As mentioned before, NAs with tunable emission were prepared by control the synthesis of the dispersive CdSe clusters. Figure 7(d) shows that upon UV-excitation these CdSe NAs mass emit strong fluorescence, which is deposited in cavities on glass slide. It is interesting that the NAs mass with disordered morphology and micrometers level size has controllable PL in the visible range of spectroscopy. In view of the structure observed by TEM and the synthesis process, we believe that the grains in the mass play the determined role because the PL results reveal that the band gap (the difference between the highest occupied and lowest unoccupied localized states) of the NAs does not alter in the formation process of NAs mass, which means that the Anderson localized states are reserved in the mass no matter what the disorder degree, composition or surface chemistry in the assemblies. Namely, the grains may behave as naturally formed quantum dots, upon photoexcitation an electron-hole pair is created within the quantum confined grain, and the recombination leads to a photon emission.

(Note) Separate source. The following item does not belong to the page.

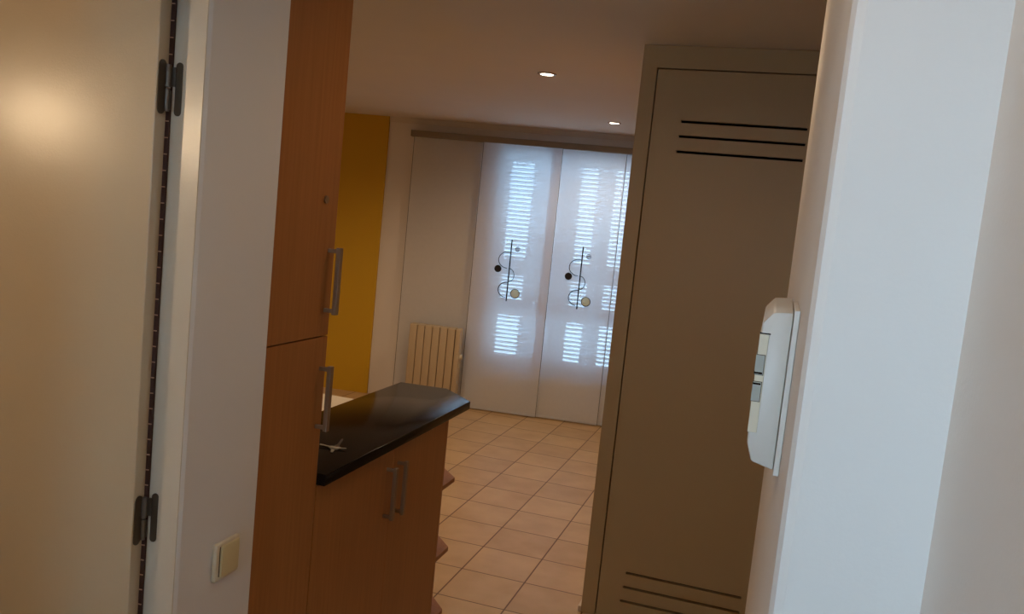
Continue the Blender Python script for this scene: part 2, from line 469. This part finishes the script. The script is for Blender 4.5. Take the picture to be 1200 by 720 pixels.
b = MB(); box(b, u1+0.046, u1+0.052, vf+0.035, vf+0.065, 0.35, 0.385, 0.002); obj('rocker_button', b, M_plastic2, cb)
for uu in (u0+0.08, u1-0.05):
    b = MB(); box(b, uu, uu+0.04, vf+0.03, vf+0.07, 0.012, rz0+0.02, 0.002); box(b, uu, uu+0.04, vf-0.01, vf+0.11, 0, 0.014, 0.003)
    obj('foot', b, M_rad, t)

# ------------------------------------------------------------------ ceiling downlights
def downlight(x, y, label, power, cool=1.0, cs=R(166), r=0.036):
    t = thing('ceiling_downlight', label, 'ceiling light', (x, y, CZ), 0, 'recessed ceiling downlights')
    b = MB()
    N = 32; prof = [(r+0.012, 0.0), (r+0.011, -0.004), (r+0.002, -0.006), (r-0.003, -0.002), (r-0.004, 0.012)]
    rings = [[b.verts.new((q*math.cos(2*math.pi*k/N), q*math.sin(2*math.pi*k/N), z)) for k in range(N)] for q, z in prof]
    for a, c in zip(rings, rings[1:]):
        for k in range(N): b.faces.new((a[k], a[(k+1) % N], c[(k+1) % N], c[k]))
    obj('trim_ring', b, M_steel, t, smooth=60)
    b = MB(); cyl(b, (0, 0, -0.0045), (0, 0, -0.001), r-0.004, 32); obj('lens', b, M_bulb, t)
    l = lamp('downlight_beam', 'SPOT', (0, 0, -0.02), power, WARM, spot_size=cs, spot_blend=0.6, shadow_soft_size=0.03)
    l.parent = t
    return t
for x, y, lab in ((-1.203, 4.159, 'glowing round downlight in the ceiling, the nearer of the two in view'),
                  (-1.202, 5.96, 'glowing round downlight in the ceiling close to the curtain track'),
                  (-2.75, 4.159, 'added round ceiling downlight over the dining side, hidden behind the tall wooden cupboard'),  # unseen, added to brighten the living room
                  ):
    downlight(x, y, lab, SPOT*(1.8 if x < -2 else 1.15))
downlight(-0.35, 2.15, 'added round ceiling downlight over the passage between worktop and beige closet, just above the frame', PASS)  # unseen fitting added to light the worktop, cupboards and closet
downlight(-0.45, 0.35, 'added round hallway ceiling downlight above and ahead of the viewer, out of frame', HALL)  # unseen fitting added for warm light on the hall walls

# wall lamp of the small side room, seen only as a reflection in the gloss paint
t = thing('wall_lamp', 'small globe wall lamp in the side room behind the open cream door, out of frame', 'wall lamp', (-1.95, 0.13, 1.78))
b = MB(); cyl(b, (0, 0.0005, 0), (0, 0.02, 0), 0.05, 24); cyl(b, (0, 0.02, 0), (0, 0.06, 0), 0.012, 12); obj('wall_mount', b, M_steel, t, smooth=True)
b = MB(); bmesh.ops.create_uvsphere(b, u_segments=24, v_segments=12, radius=0.045, matrix=Matrix.Translation((0, 0.113, 0))); obj('globe', b, emit('globe_glow', (1.0, 0.74, 0.46, 1), SIDE), t, smooth=60)

# ------------------------------------------------------------------ door and its frame
b = MB()
yj = DY1
# bright front of the post, then the rebate for the leaf, then the part inside the room
prism(b, [(XL-0.003, yj), (XL-0.042, yj), (XL-0.042, yj+0.013), (XL-0.125, yj+0.013), (XL-0.125, yj+0.06), (XL-0.003, yj+0.06)], 0, DH-0.0)
prism(b, [(XL-0.003, DY0), (XL-0.042, DY0), (XL-0.042, DY0-0.028), (XL-0.125, DY0-0.028), (XL-0.125, DY0-0.04), (XL-0.003, DY0-0.04)], 0, DH)
box(b, XL-0.042, XL-0.003, DY0, yj, DH-0.036, DH)
box(b, XL-0.125, XL-0.042, DY0-0.04, yj+0.06, DH-0.008, DH)
struct('trim_2', b, M_frame)
# leaf standing open at a right angle, hinged on the far post
HX, HY = -1.135, 1.372
dr = bpy.data.objects.new('door_1', None); COL.objects.link(dr)
dr.location = (HX, HY, 0); dr.rotation_euler = (0, 0, R(8.5)); tag(dr, kind='structure')
b = MB(); box(b, -0.745, -0.001, -0.040, -0.003, 0.008, DH-0.012, 0.002); obj('door_leaf', b, M_cream, dr)
for zc in (1.786, 0.945, 0.18):
    h = MB()
    cyl(h, (0.003, -0.010, zc-0.043), (0.003, -0.010, zc-0.002), 0.0052, 16)
    cyl(h, (0.003, -0.010, zc+0.002), (0.003, -0.010, zc+0.043), 0.0062, 16)
    hg = obj('hinge', h, M_hinge, dr, smooth=True)
    def plate(name, x0, x1, y0, y1):
        h = MB()
        if x1-x0 < 0.005:
            c, r = (y0+y1)/2, (y1-y0)/2
            prism(h, [(c+r*math.cos(a), zc+0.05-r+r*math.sin(a)) for a in [math.pi*k/8 for k in range(9)]]+[(c-r*math.cos(a), zc-0.05+r-r*math.sin(a)) for a in [math.pi*k/8 for k in range(9)]], x0, x1, 'x')
        else:
            c, r = (x0+x1)/2, (x1-x0)/2
            prism(h, [(c+r*math.cos(a), zc+0.05-r+r*math.sin(a)) for a in [math.pi*k/8 for k in range(9)]]+[(c-r*math.cos(a), zc-0.05+r-r*math.sin(a)) for a in [math.pi*k/8 for k in range(9)]], y0, y1, 'y')
        obj(name, h, M_hplate, hg)
    plate('leaf_plate', -0.0015, 0.0012, -0.036, -0.012)
    plate('frame_plate', 0.012, 0.026, 0.001, 0.004)
    h = MB(); box(h, 0.0, 0.014, -0.003, 0.001, zc+0.004, zc+0.04); box(h, 0.0, 0.008, -0.006, -0.003, zc-0.04, zc-0.004)
    obj('hinge_arm', h, M_hinge, hg)
h = MB(); box(h, -0.003, 0.0055, -0.004, 0.003, 0.01, DH-0.02); sl = obj('gap_strip', h, M_gapstrip, dr)  # dark brown strip in the gap between leaf and post
h = MB(); z = 0.05
while z < DH-0.03:
    box(h, -0.001, 0.006, -0.0055, -0.004, z, z+0.002); z += 0.031
obj('gap_ticks', h, M_tick, sl)  # row of small pale ticks along the gap
b = MB()
cyl(b, (-0.69, -0.040, 1.03), (-0.69, -0.085, 1.03), 0.010, 16); cyl(b, (-0.70, -0.085, 1.03), (-0.58, -0.085, 1.03), 0.009, 16)
obj('door_handle', b, M_steel, dr, smooth=True)

# light switch
t = thing('light_switch', 'yellowed square light switch on the white wall beside the wooden cupboard', 'light switch', (XL, 1.521, 0.825))
b = MB(); box(b, 0, 0.010, -0.042, 0.042, -0.042, 0.042, 0.004, 3); obj('plate', b, M_swplate, t, smooth=True)
b = MB(); box(b, 0.009, 0.0145, -0.026, 0.036, -0.034, 0.036, 0.003, 3); rk = obj('rocker', b, M_switch, t, smooth=True)
b = MB(); box(b, 0.0088, 0.0106, -0.029, -0.0272, -0.032, 0.034); obj('rocker_gap', b, M_dark, t)

# ------------------------------------------------------------------ wooden cupboards
XC = -1.065          # door faces
def handle(parent, y, z0, z1):
    t = MB()
    box(t, XC, XC+0.030, y-0.005, y+0.005, z1-0.010, z1, 0.001); box(t, XC, XC+0.030, y-0.005, y+0.005, z0, z0+0.010, 0.001)
    box(t, XC+0.024, XC+0.036, y-0.0078, y+0.0078, z0-0.004, z1+0.004, 0.0015)
    o = obj('handle', t, M_steel, parent); return o
TY0, TY1 = 1.632, 1.925
t = thing('tall_cupboard', 'tall orange wooden cupboard with upper and lower doors beside the black worktop', 'cupboard', (0, 0, 0))
b = MB()
box(b, -1.40, XC-0.020, TY0, TY0+0.016, 0.0, 2.30); box(b, -1.40, XC-0.020, TY1-0.016, TY1, 0.0, 2.30)
box(b, -1.40, XC-0.020, TY0+0.016, TY1-0.016, 2.284, 2.30); box(b, -1.40, -1.39, TY0+0.016, TY1-0.016, 0.0, 2.284)
for zz in (0.10, 0.6, 1.257, 1.8): box(b, -1.39, XC-0.021, TY0+0.016, TY1-0.016, zz, zz+0.016)
obj('carcass', b, M_wood, t)
b = MB(); box(b, XC-0.05, XC-0.035, TY0, TY1, 0, 0.09); obj('plinth', b, M_woodedge, t)
b = MB(); box(b, XC-0.018, XC, TY0+0.002, TY1-0.001, 1.2665, 2.30, 0.0012); ud = obj('door', b, M_wood, t); ud['label'] = 'upper door with lock'
b = MB(); box(b, XC-0.018, XC, TY0+0.002, TY1-0.001, 0.10, 1.2635, 0.0012); ldr = obj('door', b, M_wood, t); ldr['label'] = 'lower door'
handle(ud, 1.897, 1.327, 1.487); handle(ldr, 1.897, 1.028, 1.188)
b = MB(); cyl(b, (XC-0.004, 1.863, 1.607), (XC+0.004, 1.863, 1.607), 0.0095, 24); lk = obj('cam_lock', b, M_steel, ud, smooth=True)
# filler up to the ceiling
b = MB(); box(b, -1.40, XC-0.002, TY0, TY1, 2.302, CZ-0.001); obj('top_filler', b, M_wood, t)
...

In conclusion, monodisperse CdSe NAs with tunable emission were synthesized by a facile method in aqueous solution at a low temperature of 100°C without high pressure. The CdSe NAs are composed by the assembly of CdSe nanoclusters and possess disordered nanostructures. The optical and electronic properties of this nanomaterial are determined by the formation of collective electron states in the agglomerates based on Anderson localization. The CdSe NAs may have potential application in single electron transistor at room temperature because of the disordered random potential trap. According to the disordered Anderson Model, the disorder of random potential trap formed a collective trap that can restrict the transport of electron transfer in the NAs, thus the room temperature single-electron effects may be observed.